▶ _TASK OBJECTIVE_:
Scan the listing below and copy every line holding "pixels".

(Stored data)
● ● ● ●

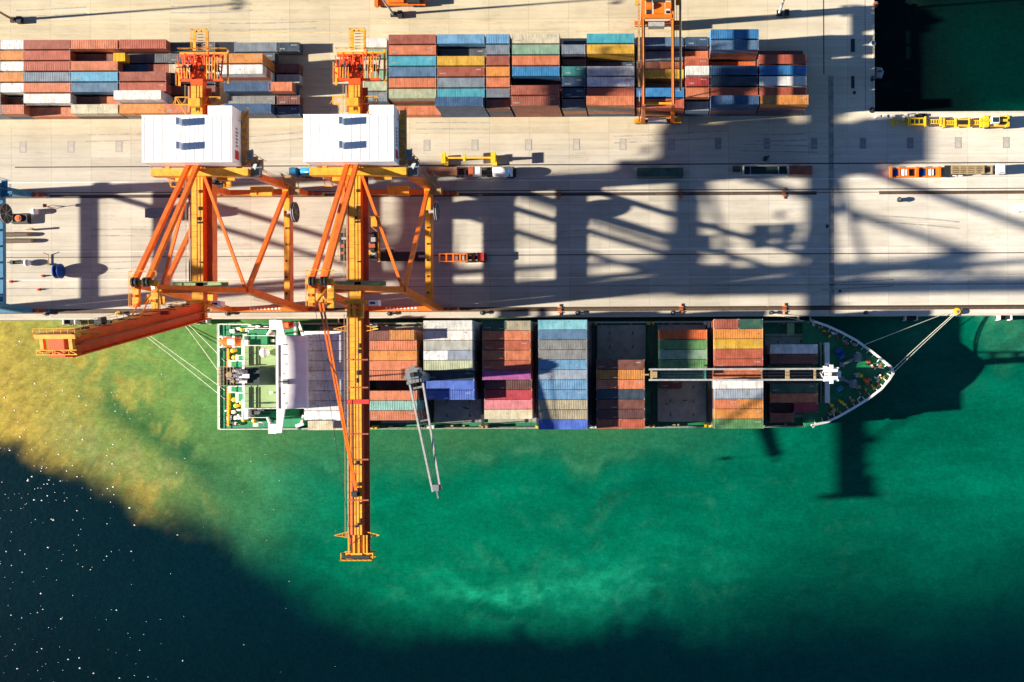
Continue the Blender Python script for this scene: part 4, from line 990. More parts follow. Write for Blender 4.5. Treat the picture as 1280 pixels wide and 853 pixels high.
# ship cranes
def ship_crane(px, py, ztop, tipx, tipy, ztip, w0, w1, white):
    c = P(px,py,ztop); z0 = 1.5
    pedestal = MB(); pedestal.tube((c.x,c.y,z0),(c.x,c.y,ztop-3.4),.85 if white else 1.25,18); ped = sb(pedestal, 'ship_crane', SHIPW if white else GREY)
    hm = MB(); dirv = (P(tipx,tipy,ztip)-c); dirv.z = 0; d = dirv.normalized(); nrm = Vector((-d.y,d.x,0))
    def ob(b, a0,a1,b0,b1,z0,z1):
        vs = [c+d*a+nrm*bb for a,bb in ((a0,b0),(a1,b0),(a1,b1),(a0,b1))]
        b.add([(v.x,v.y,z0) for v in vs]+[(v.x,v.y,z1) for v in vs], [(0,3,2,1),(4,5,6,7),(0,1,5,4),(1,2,6,5),(2,3,7,6),(3,0,4,7)]); return b
    ob(hm,-1.8,1.6,-1.7,1.7,ztop-3.4,ztop-.6); ob(hm,-1.4,.6,-1.3,1.3,ztop-.6,ztop); ob(hm,1.0,1.7,-2.0,-1.2,ztop-3,ztop-.9); ob(hm,-2.4,-1.8,-.8,.8,ztop-2.6,ztop-.9); ob(hm,-.4,.4,-2.3,2.3,ztop-1.2,ztop-.3)
    hs = sb(hm, 'crane_house', SHIPW if white else GREY, ped)
    k = MB(); ob(k,-.9,.1,-.5,.5,ztop,ztop+.5); ob(k,1.6,1.75,-.5,.6,ztop-2.8,ztop-1.4); sb(k, 'cab_window', DARK, hs)
    tip = P(tipx,tipy,ztip); jb = MB()
    base = c + d*1.2; base.z = ztop-2.2
    a1, a2 = base+nrm*w0/2, base-nrm*w0/2; b1, b2 = tip+nrm*w1/2, tip-nrm*w1/2
    jb.beam(a1,b1,.42,.75); jb.beam(a2,b2,.42,.75)
    sb(jb, 'jib', LGREY, ped)
    cr = MB()
    for f in (.06,.36,.985): u, v = a1.lerp(b1,f), a2.lerp(b2,f); cr.beam(u,v,.5 if f!=.36 else .35,.5)
    if white:
        u, v = a1.lerp(b1,.215), a2.lerp(b2,.215); cr.beam(u,v,1.0,.5)
    L_ = (tip-base).length
    for f in (.97,): u = base.lerp(tip,f); cr.cbox((u.x,u.y,u.z-.3),1.5,1.5,.9)
    u = tip+d*1.8; cr.beam(tip,Vector((u.x,u.y,tip.z)),.35,.4)
    sb(cr, 'cross_member', BEIGE if white else GREY, ped)
    hr = MB(); m0 = c.copy(); m0.z = ztop
    for sg in (-.35,.35): hr.tube(m0+nrm*sg, tip+nrm*sg, .06, 5)
    sb(hr, 'hoist_rope', DARK, ped)
    bl = MB(); u = base.lerp(tip,.99); bl.tube((u.x,u.y,u.z-.3),(u.x,u.y,u.z-4),.05,5); bl.cbox((u.x,u.y,u.z-5),.7,.7,1.0); sb(bl,'hook_block',YELP,ped)
    return ped
ship_crane(516,470.5,27,546,614,26,3.2,1.9,False)
ship_crane(1040,468,21.5,811,468.6,18.6,2.7,2.6,True)
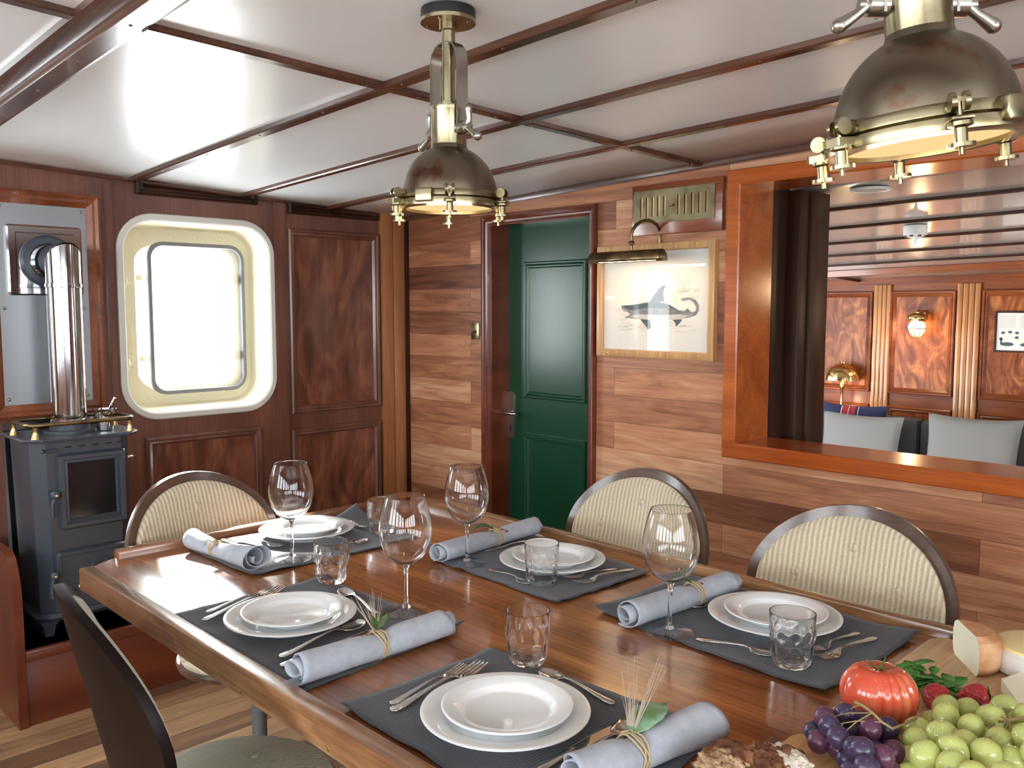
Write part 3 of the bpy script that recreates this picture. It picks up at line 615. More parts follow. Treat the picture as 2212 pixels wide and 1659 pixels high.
MB().ball((xm, 2.50, 1.632), .011).tube([(xm-.002, 2.485, 1.632), (xm+.03, 2.48, 1.628)], .004, 8).lathe([(.0, .0), (.028, .0), (.026, .008), (.01, .012)], (xm, YB, 1.60), 24, m=Matrix.Rotation(PI/2, 3, 'X')).build('arm_joint', M['brassdk'], pli)
MB().tube([(a_.x+.03, 2.50, 1.576), (c_.x-.03, 2.50, 1.576)], .009, 10).build('tube_bulb', M['bulb'], pli)
# ================================================================== PENDANTS
def pendant(name, label, loc, tilt=0.0, tiltdir=0.0, ext=0.0):
    """origin at the ceiling; tilt swings the globe about its yoke pin"""
    t = thing(name, label, 'pendant lamp', loc, 0, 'nautical brass pendant lamps')
    k = 1.13
    MB().lathe([(0, 0), (.0535, 0), (.0545, -.003), (.0545, -.020), (0, -.020)], seg=40).build('ceiling_rose', M['black'], t, world=False)
    MB().lathe([(0, -.020), (.055, -.020), (.055, -.027), (.018, -.027), (.018, -.040), (.0135, -.042), (.0135, -.178-ext), (.019, -.180-ext), (.019, -.190-ext), (0, -.190-ext)], seg=40).build('stem', M['brass'], t, world=False)
    b = MB()
    for a in range(4): b.ball((.043*math.cos(a*PI/2+.5), .043*math.sin(a*PI/2+.5), -.0275), .004, (1, 1, .5), 8)
    b.build('rose_screw', M['brass'], t, world=False)
    ax = Vector((math.cos(tiltdir), math.sin(tiltdir), 0))
    # yoke: strap arching over the neck, arms along tilt axis
    pts = [(-.040, -.245), (-.0405, -.18), (-.0405, -.105), (-.036, -.084), (-.026, -.071), (-.014, -.066), (0, -.065), (.014, -.066), (.026, -.071), (.036, -.084), (.0405, -.105), (.0405, -.18), (.040, -.245)]
    pts = [(u, z-ext) for u, z in pts]
    L = []
    per = Vector((-ax.y, ax.x, 0))
    for i, (u, z) in enumerate(pts):
        q0 = Vector(pts[max(0, i-1)]); q1 = Vector(pts[min(len(pts)-1, i+1)]); tg = (q1-q0).normalized(); nm = Vector((-tg.y, tg.x))*.0016
        w = .014
        L.append([ax*(u+nm.x*a)+Vector((0, 0, z+nm.y*a))+per*w*c for a, c in ((-1, -1), (1, -1), (1, 1), (-1, 1))])
    MB().loft(L, True, True, True, smooth=False).build('yoke', M['nickel'], t, world=False)
    piv = Vector((0, 0, -.228-ext)); Rm = Matrix.Rotation(tilt, 3, per) if tilt else Matrix.Identity(3)
    def fin(b, nm, m, par=t):
        for v in b.bm.verts: v.co = Rm @ (v.co-piv)+piv
        return b.build(nm, m, par, world=False)
    fin(MB().lathe([(.014, -.187-ext), (.0365, -.189-ext), (.0365, -.196-ext), (.0355, -.198-ext), (.0355, -.274-ext), (.028, -.276-ext)], seg=40), 'neck', M['brassp'])
    z0 = -.264-ext; R = .097
    prof = [(R*math.sin(a), z0-R*1.04+R*1.04*math.cos(a)-.0) for a in [math.asin(.39)+(PI/2-math.asin(.39))*i/14 for i in range(15)]]
    fin(MB().lathe([(.035, z0+.002)]+prof, seg=56), 'dome', M['dome'])
    zr = prof[-1][1]
    fin(MB().lathe([(R-.002, zr+.004), (R+.006, zr+.004), (R+.008, zr), (R+.008, zr-.008), (R+.004, zr-.011)], seg=56), 'upper_ring', M['brassp'])
    fin(MB().lathe([(R+.002, zr-.011), (R+.012, zr-.012), (R+.013, zr-.018), (R+.012, zr-.025), (R-.004, zr-.027), (R-.010, zr-.026), (R-.010, zr-.018), (R+.002, zr-.011)], seg=56), 'lens_ring', M['brassp'])
    fin(MB().lathe([(0, zr-.0215), (R*.5, zr-.0215), (R-.009, zr-.0205), (R-.009, zr-.0185), (0, zr-.0185)], seg=48), 'glass_lens', M['lens'])
    for k_ in range(6):
        a = k_*PI/3+.35+tiltdir; dx = Vector((math.cos(a), math.sin(a), 0)); pp_ = Vector((-dx.y, dx.x, 0)); c = dx*(R+.022)+Vector((0, 0, zr))
        b = MB()
        b.tube([dx*(R+.002)+Vector((0, 0, zr-.002)), c+Vector((0, 0, -.002))], [.010, .008], 8)
        for s in (-1, 1): b.tube([c+pp_*s*.004, c+pp_*s*.009], .0095, 14)
        b.tube([c+Vector((0, 0, 0)), c+Vector((0, 0, -.052))], .0028, 8)
        b.lathe([(0, -.020), (.012, -.020), (.012, -.024), (.0065, -.026), (.0065, -.040), (.0135, -.041), (.0135, -.045), (0, -.045)], c, 18)
        b.box(-.012, .012, -.011, .011, -.0195, -.0145, .002, mat=Matrix.Translation(c) @ Matrix.Rotation(a, 4, 'Z'))
        fin(b, 'wing_bolt', M['brassp'])
    fin(MB().box(R+.004, R+.02, -.018, .018, zr-.022, zr+.004, .003, mat=Matrix.Rotation(-1.15+tiltdir, 4, 'Z')), 'ring_hinge', M['brassp'])
    for s in (-1, 1):
        c = ax*s*.041+piv+Vector((0, 0, -.006))
        b = MB().tube([c-ax*s*.008, c+ax*s*.014], .013, 14).tube([c+ax*s*.012, c+ax*s*.024], .007, 12)
        b.tube([c+ax*s*.014, c+ax*s*.02+Vector((0, 0, .014)), c+ax*s*.018+Vector((0, 0, .032))], [.007, .006, .0075], 10).ball(c+ax*s*.018+Vector((0, 0, .034)), .008, (1, 1, 1), 10)
        b.tube([c+ax*s*.014, c+ax*s*.026+Vector((0, 0, -.010)), c+ax*s*.044+Vector((0, 0, -.022))], [.007, .006, .0085], 10).ball(c+ax*s*.045+Vector((0, 0, -.0225)), .009, (1, 1, 1), 10)
        b.build('yoke_wingnut', M['nickel'], t, world=False)
    return t
pendant('pendant_lamp', 'farther brass pendant lamp hanging in full from the ceiling by a black rose', (-1.354, 1.153, zc(-1.354, 1.153)), 0.0, 0.0)
pendant('pendant_lamp', 'nearer large brass pendant lamp over the cheese board, its top cut off by the frame', (-.397, 1.025, zc(-.397, 1.025)-.001), math.radians(-6), math.radians(45), .047)
# ================================================================== TABLE
TZ = .750
tb = thing('dining_table', 'long varnished mahogany dining table with raised rails, laid for a meal', 'table', (-1.0, 1.245, 0))
def rr3(u0, u1, v0, v1, r, z): return [Vector((x, y, z)) for x, y in rrect(u0, u1, v0, v1, r, 8)]
MB().loft([rr3(-2.310, .55, .695, 1.795, .16, TZ-.026), rr3(-2.313, .553, .693, 1.797, .162, TZ-.013), rr3(-2.310, .55, .695, 1.795, .16, TZ)], True, True, True, smooth=False).build('tabletop', M['table'], tb)
nr = MB().box(-2.20, .45, .688, .724, TZ-.032, TZ+.023, .005).build('edge_rail', M['tableedge'], tb)
for px, py in ((172, 1267), (264, 1329), (380, 1403), (523, 1497), (711, 1619)):
    p = oy(px, py, .69); MB().ball((p.x, .6895, p.z), .0045, (1, .5, 1), 8).build('rail_screw', M['brassb'], nr)
MB().box(-2.225, .45, 1.768, 1.800, TZ-.030, TZ+.022, .006).build('edge_rail', M['tableedge'], tb)
MB().box(-2.318, -2.284, .812, 1.700, TZ-.030, TZ+.022, .006).build('edge_rail', M['tableedgey'], tb)
for x, y in ((-1.15, 1.245), (.1, 1.245)):
    MB().tube([(x, y, .012), (x, y, .72)], .045, 24).lathe([(0, 0), (.16, 0), (.16, .006), (.05, .02), (.045, .03)], (x, y, 0), 24).build('leg', M['legm'], tb)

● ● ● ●

▶ _RESULT OF THIS EXERCISE_:
Continue the Blender Python script for this scene: part 4, from line 990. More parts follow. Write for Blender 4.5. Treat the picture as 1280 pixels wide and 853 pixels high.
Write part 3 of the bpy script that recreates this picture. It picks up at line 615. More parts follow. Treat the picture as 2212 pixels wide and 1659 pixels high.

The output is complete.